Sound Dynamics was a line in the tradition of Cerwin Vega, large enclosures, large woofers with a horn loaded tweeter. When I visited them in 1978, I found that they were well along with a third product line, which they were calling Energy and had come very far in the design of a product they called the Energy 22.
They were unhappy with the performance of a new tweeter they were designing for this new energy line, and I volunteered to take a look at it. The problem occurred primarily at about 8,000 Hertz. Using a microscope and an oscilloscope synced to the 8 kHz frequency, I was able to view the motion of the cone which was causing the problem and redesign the profile of the tweeter to eliminate the problem. At the same time I designed a groove in the cone to accept snugly the voice coil, which allowed useful performance well beyond the accepted limit of human hearing 20 kHz.
Another innovation was in the use of magnetic fluid surround the voice coil not only to provide a heat sink so that it would not burn up with high power amplifiers but also to use its variable density characteristics to physically center the voice coil during production assembly.
The woofer was already well designed, based on the best British technology using a polypropylene cone and PVC surround. In my first departure from sealed box bass technology I participated in a bass reflex design.
The final step was to design a crossover which would seamlessly blend the frequencies of the woofer and the tweeter. To this end, we decided to rent the facilities of the National Research Council, which had an acoustic department which was charged with helping the development of Canadian loudspeaker technology.
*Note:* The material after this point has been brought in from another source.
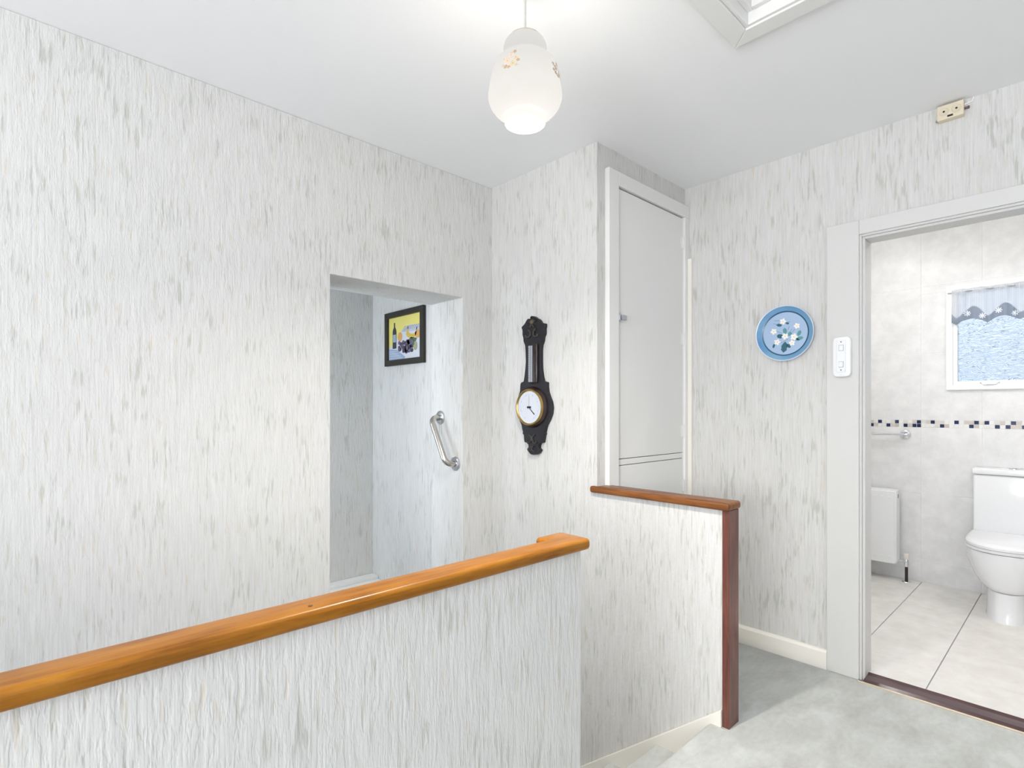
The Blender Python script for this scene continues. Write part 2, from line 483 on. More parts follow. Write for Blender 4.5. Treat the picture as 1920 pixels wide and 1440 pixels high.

Floyd Toole was the director and he had created a wonderful facility with a large anechoic chamber for testing in one building and a carefully designed listening room for subjective evaluation in another building. We spent about a week in the Ottawa winter carrying our speaker and its elaborate crossover, wires and coils and capacitors hanging out from it in the snow between the two buildings. It took many iterations of modifications, acoustic testing and music listening before we came to our ultimate design.
Unbeknownst to us, at the same time that we were finalizing our Energy 22 design, Floyd was conducting an international test of studio monitors for the CBC (Canadian Broadcast Company, I think.) In the elaborate process of double blind speaker comparisons of the best speakers in the world, Floyd sneaked in our Energy 22 prototype. It was our speaker that won the contest. We promised Floyd that we would make no changes to the sound quality in subsequent production.
Subsequently the energy 22 received many rave views and great commercial success in Canada.